The first year of Marcos’ presidency seemed promising, with exports generating a $117 million surplus. However, things quickly took a turn for the worse. Over the next few years, the country’s balance of payments began to deteriorate. While the Philippines traditionally ran a trade deficit, the Marcos administration oversaw a significant worsening of this trend, with an average deficit of $270 million.
World demand for Philippine agricultural products waned as the failure to modernize took its toll. Sugar production suffered the most growing at an average of 2% causing it not to meet sugar quotas to the US market. The silver lining that the industry saw despite declining world demand was that export prices were rising otherwise boosting its nominal value.

Time series of the Philippines Trade Deficit (CIA, 1970)
Aware of the situation as early as 1967, the government resorted to borrowing at an average of $230 million. By late 1969, the total foreign debt reached $1.5 billion of which most were in short- and medium-term loans. The repayment schedule saw the government restructure its short-term debt to long-term to pay what was coming due – this was also funded with foreign exchange reserves that would soon draw the well empty. The boiling point came when the government racked up a bill clearly beyond the country’s capability.
Conflagration.
The nation’s financial position had deteriorated so much that the government postponed all repayments. With the trade imbalance worsening and foreign exchange reserves nearly depleted, a debt moratorium was provided. Debt was needed once again, however public and private creditors required that Marcos seek guidance from the International Monetary Fund (IMF).
While relief came through the IMF’s recommendation of rescheduling debt repayments, Marcos was forced to face the PHP devaluation by 43% and reduce tariffs. His government publicized that the new policies were effective and improved the balance of payments. In reality, the sharp rise in export value was still due to higher world prices and had little to do with Marcos’ financial reforms.

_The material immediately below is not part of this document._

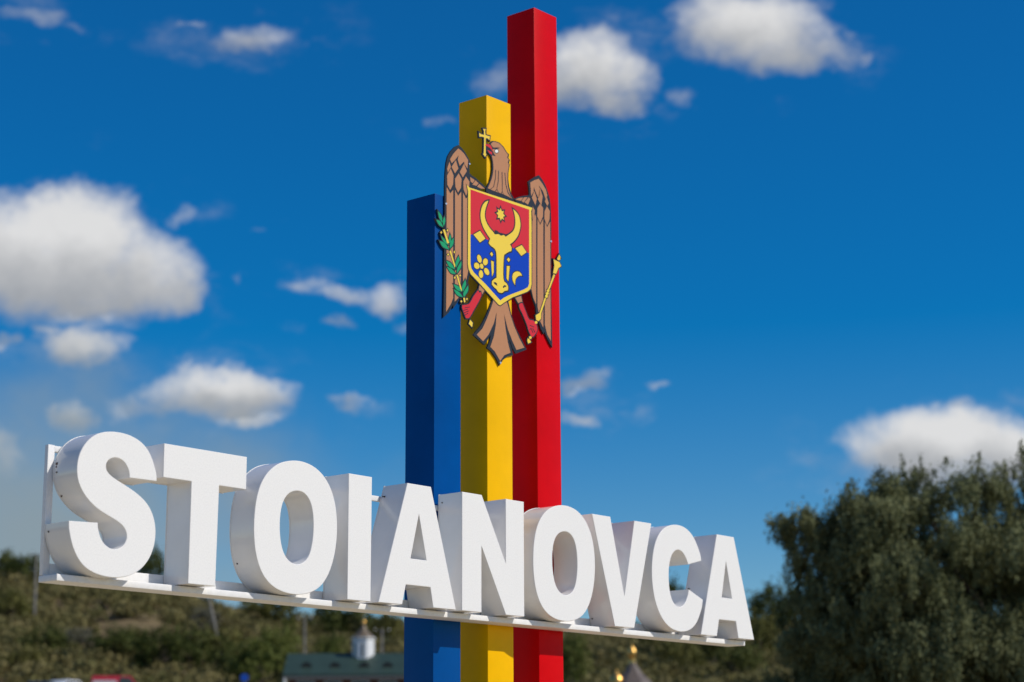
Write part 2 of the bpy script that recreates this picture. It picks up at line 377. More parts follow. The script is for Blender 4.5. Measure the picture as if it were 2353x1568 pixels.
def tag(o, label=None, cat=None, group=None, kind=None):
    if label: o['label'] = label
    if cat: o['category'] = cat
    if group: o['group'] = group
    if kind: o['kind'] = kind
    return o
def empty(name, loc, rz=0., scale=1.):
    o = bpy.data.objects.new(name, None); C.objects.link(o)
    o.location = loc; o.rotation_euler = (0, 0, rz); o.scale = (scale,) * 3 if not hasattr(scale, '__len__') else scale
    o.empty_display_size = .2
    return o
def link(name, mesh, parent=None):
    o = bpy.data.objects.new(name, mesh); C.objects.link(o)
    if parent is not None: o.parent = parent
    return o
def copy_tree(o, parent=None):
    c = o.copy(); C.objects.link(c)
    if parent is not None: c.parent = parent
    for ch in [x for x in C.objects if x.parent == o]: copy_tree(ch, c)
    return c

def principled(name, color, rough=.5, metal=0., spec=.5, coat=0., vary=.0, vscale=30., bump=0., bscale=200., tint2=None):
    mt = bpy.data.materials.new(name); mt.use_nodes = True; t = mt.node_tree; n = NT(t)
    b = t.nodes['Principled BSDF']
    b.inputs['Roughness'].default_value = rough; b.inputs['Metallic'].default_value = metal
    b.inputs['Specular IOR Level'].default_value = spec; b.inputs['Coat Weight'].default_value = coat
    b.inputs['Coat Roughness'].default_value = .08
    pos = n.n('ShaderNodeTexCoord').outputs['Object']
    if vary or tint2:
        f = n.maprange(n.noise(pos, vscale, 5, .6), .3, .7)
        c2 = tint2 or tuple(c * (1 - vary) for c in color)
        n.put(b.inputs['Base Color'], n.mix(f, (*color, 1), (*c2, 1)))
    else: b.inputs['Base Color'].default_value = (*color, 1)
    if bump:
        bp = n.n('ShaderNodeBump'); bp.inputs['Strength'].default_value = bump; bp.inputs['Distance'].default_value = .001
        n.put(bp.inputs['Height'], n.noise(pos, bscale, 2, .5)); n.put(b.inputs['Normal'], bp.outputs[0])
    return mt

M = {}
M['white_face'] = principled('white_textured_paint', (.81, .795, .765), .5, vary=.11, vscale=120, bump=.6, bscale=320, spec=.35)
M['white_side'] = principled('white_gloss_paint', (.82, .805, .785), .13, vary=.05, vscale=9, spec=.55, bump=.15, bscale=14)
M['white_frame'] = principled('white_frame_paint', (.81, .795, .77), .4, vary=.10, vscale=30, bump=.2, bscale=120)
M['blue'] = principled('blue_enamel', (.0, .066, .265), .28, spec=.07, vary=.14, vscale=4, bump=.25, bscale=160)
M['yellow'] = principled('yellow_enamel', (.87, .465, .0), .32, spec=.07, vary=.10, vscale=4, bump=.25, bscale=160)
M['red'] = principled('red_enamel', (.62, .002, .005), .32, spec=.06, vary=.14, vscale=4, bump=.25, bscale=160)
M['e_black'] = principled('print_dark', (.016, .021, .03), .45, spec=.25)
M['e_brown'] = principled('print_brown', (.45, .205, .088), .42, vary=.05, vscale=60, spec=.4)
M['e_gold'] = principled('print_yellow', (.80, .57, .045), .42, spec=.4)
M['e_red'] = principled('print_red', (.60, .02, .03), .42, spec=.25)
M['e_blue'] = principled('print_blue', (.0, .045, .42), .42, spec=.2)
M['e_green'] = principled('print_green', (.0, .30, .11), .42, spec=.4)
M['e_white'] = principled('print_white', (.75, .75, .7), .4)
M['steel'] = principled('galvanised_steel', (.6, .62, .64), .35, metal=.8)
M['dark_steel'] = principled('dark_screw', (.05, .045, .04), .5, metal=.3)
M['rust'] = principled('rust', (.10, .035, .012), .85, vary=.5, vscale=400)
M['bark'] = principled('bark', (.10, .078, .055), .9, vary=.4, vscale=8, bump=.8, bscale=20)
M['concrete'] = principled('concrete', (.26, .24, .21), .85, vary=.25, vscale=3, bump=.4, bscale=30)
M['plaster'] = principled('white_plaster', (.78, .78, .76), .8, vary=.08, vscale=3)
M['wall_brown'] = principled('brown_wall', (.16, .07, .045), .8, vary=.3, vscale=2)
M['roof_green'] = principled('green_metal_roof', (.036, .064, .050), .5, vary=.25, vscale=1.2, spec=.3)
M['roof_dark'] = principled('dark_tent_roof', (.15, .115, .09), .45, vary=.3, vscale=3)
M['fascia'] = principled('fascia', (.15, .15, .14), .7)
M['opening'] = principled('dark_opening', (.012, .012, .012), .7)
M['gold'] = principled('gilded_metal', (.80, .47, .13), .38, metal=1.0)
M['bronze'] = principled('dull_bronze_dome', (.17, .13, .085), .5, metal=.3)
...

Rally Against Marcos in 1970 (Scalice, 2020)
A rapid decline in the standard of living saw consumer prices rise by 12% due to the increase in the prices of imported inputs in 1970. His restrictive financial policies and large PHP devaluation due to his debt momentum ultimately caused the nation to suffer slower growth rates, increased unemployment, and radicalism. Rallies occurred in Manila leading to the “First Quarter Storm”.

Police Brutality in Manila (Scalice, 2020)
Economists argue that the turmoil of which he started prompted him to run for reelection and that his campaign further exacerbated the situation as it was financed with massive money printing further devaluing the PHP. Eventually, Marcos would go on to declare Martial Law to institutionalize political discipline for economic prosperity. This never happened. At the very heart of it, calling back to the start of his first presidential campaign, his vision of a nationalistic industry burned right in front of him.
Me.
A tried and true saying about running a country is that a fiscal policy is only as good as its monetary policy. Marcos, eager to spur economic growth, embraced bold risks—yet these came at the nation’s expense. Ambitious infrastructure projects and institutional reforms marked his first presidential term, all framed as steps toward progress. But the real question arises when the tide of prosperity recedes: What happens when the money runs out, and the weight of debt comes crashing down?